Table 3. B/G ratio, Cauchy pressures for (100), (010), and (001) planes.

Material	$\frac{\mathit{B}}{\mathit{G}}$	${\mathit{C}}_{23}-{\mathit{C}}_{44}\left(\mathbf{GPa}\right)$	${\mathit{C}}_{13}-{\mathit{C}}_{55}\left(\mathbf{GPa}\right)$	${\mathit{C}}_{12}-{\mathit{C}}_{66}\left(\mathbf{GPa}\right)$	Reference
MoAlB	1.55	−61	10	−20	This study
Mo2BC	1.73	27	−31	31	[37]
TiN	1.58	−21	−21	−21	[38]
VAlN	1.40	–	–	–	[39]
TiAlN	1.42	−45	−45	−45	[40]

.

4. Conclusions

In this work X-ray phase pure, orthorhombic MoAlB coatings were grown at 700 °C. High-resolution transmission electron microscopy reveals an interplanar spacing which is in excellent agreement with the lattice parameter determined by X-ray diffraction and ab initio predictions as well as literature reports.

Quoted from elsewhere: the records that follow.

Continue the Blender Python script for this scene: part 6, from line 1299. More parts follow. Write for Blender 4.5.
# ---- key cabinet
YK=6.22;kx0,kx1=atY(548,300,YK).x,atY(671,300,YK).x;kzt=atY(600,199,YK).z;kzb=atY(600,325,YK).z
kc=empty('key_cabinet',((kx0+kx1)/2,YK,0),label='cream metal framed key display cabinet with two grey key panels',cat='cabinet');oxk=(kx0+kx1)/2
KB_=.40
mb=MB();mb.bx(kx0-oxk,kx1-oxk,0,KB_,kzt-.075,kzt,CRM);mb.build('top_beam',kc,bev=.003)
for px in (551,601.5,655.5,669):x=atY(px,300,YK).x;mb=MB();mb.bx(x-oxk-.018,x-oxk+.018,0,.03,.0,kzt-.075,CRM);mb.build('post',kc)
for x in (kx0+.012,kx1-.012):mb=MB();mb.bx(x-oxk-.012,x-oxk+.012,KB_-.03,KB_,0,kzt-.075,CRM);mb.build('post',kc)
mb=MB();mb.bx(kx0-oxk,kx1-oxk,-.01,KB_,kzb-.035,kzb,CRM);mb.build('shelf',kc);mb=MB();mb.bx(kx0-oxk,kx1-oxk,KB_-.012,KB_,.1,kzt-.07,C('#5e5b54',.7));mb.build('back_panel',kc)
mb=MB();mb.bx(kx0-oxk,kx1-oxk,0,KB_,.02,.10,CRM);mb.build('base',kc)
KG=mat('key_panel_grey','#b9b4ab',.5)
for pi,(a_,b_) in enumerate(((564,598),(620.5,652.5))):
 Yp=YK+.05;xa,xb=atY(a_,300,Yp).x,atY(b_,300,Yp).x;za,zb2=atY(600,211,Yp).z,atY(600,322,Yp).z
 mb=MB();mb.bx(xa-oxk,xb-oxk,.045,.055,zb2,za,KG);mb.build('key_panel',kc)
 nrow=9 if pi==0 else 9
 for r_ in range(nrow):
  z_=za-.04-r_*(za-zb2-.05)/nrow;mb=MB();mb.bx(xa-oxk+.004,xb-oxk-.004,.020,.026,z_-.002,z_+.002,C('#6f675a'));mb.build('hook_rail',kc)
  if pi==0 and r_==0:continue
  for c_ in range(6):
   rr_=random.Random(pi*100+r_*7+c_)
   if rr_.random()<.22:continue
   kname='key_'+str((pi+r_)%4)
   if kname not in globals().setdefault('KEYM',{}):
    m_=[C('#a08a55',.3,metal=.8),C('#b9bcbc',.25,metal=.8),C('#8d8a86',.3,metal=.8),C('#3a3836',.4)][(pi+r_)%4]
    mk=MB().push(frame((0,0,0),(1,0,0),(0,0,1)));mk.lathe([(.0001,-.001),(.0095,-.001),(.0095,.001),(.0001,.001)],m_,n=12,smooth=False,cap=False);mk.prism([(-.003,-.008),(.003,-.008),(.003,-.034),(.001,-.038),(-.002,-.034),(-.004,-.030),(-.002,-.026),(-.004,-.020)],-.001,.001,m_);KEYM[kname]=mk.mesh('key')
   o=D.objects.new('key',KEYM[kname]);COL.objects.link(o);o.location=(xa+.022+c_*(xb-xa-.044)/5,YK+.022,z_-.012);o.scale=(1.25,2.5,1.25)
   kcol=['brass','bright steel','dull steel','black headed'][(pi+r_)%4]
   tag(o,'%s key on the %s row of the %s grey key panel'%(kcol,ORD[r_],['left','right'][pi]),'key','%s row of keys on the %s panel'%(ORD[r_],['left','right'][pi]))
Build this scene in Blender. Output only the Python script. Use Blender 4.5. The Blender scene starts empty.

In selected area electron diffraction and compositional area fraction analysis, additional, yet unidentified, Al-rich and O-rich minority phases were observed. MoAlB coatings exhibit similar oxidation behavior as bulk MoAlB as the oxide scale thickness formed on MoAlB coatings after oxidation at 1200 °C for 30 min was similar to the one extrapolated for bulk MoAlB. Furthermore, MoAlB coatings exhibited significantly lower oxidation kinetics than bulk Ti₂AlC. Measured elastic properties of the as-deposited MoAlB coatings were in excellent agreement with ab initio predictions and literature values for bulk MoAlB. The calculated B/G ratio and Cauchy pressure were comparable to hard coatings, such as TiN and TiAlN.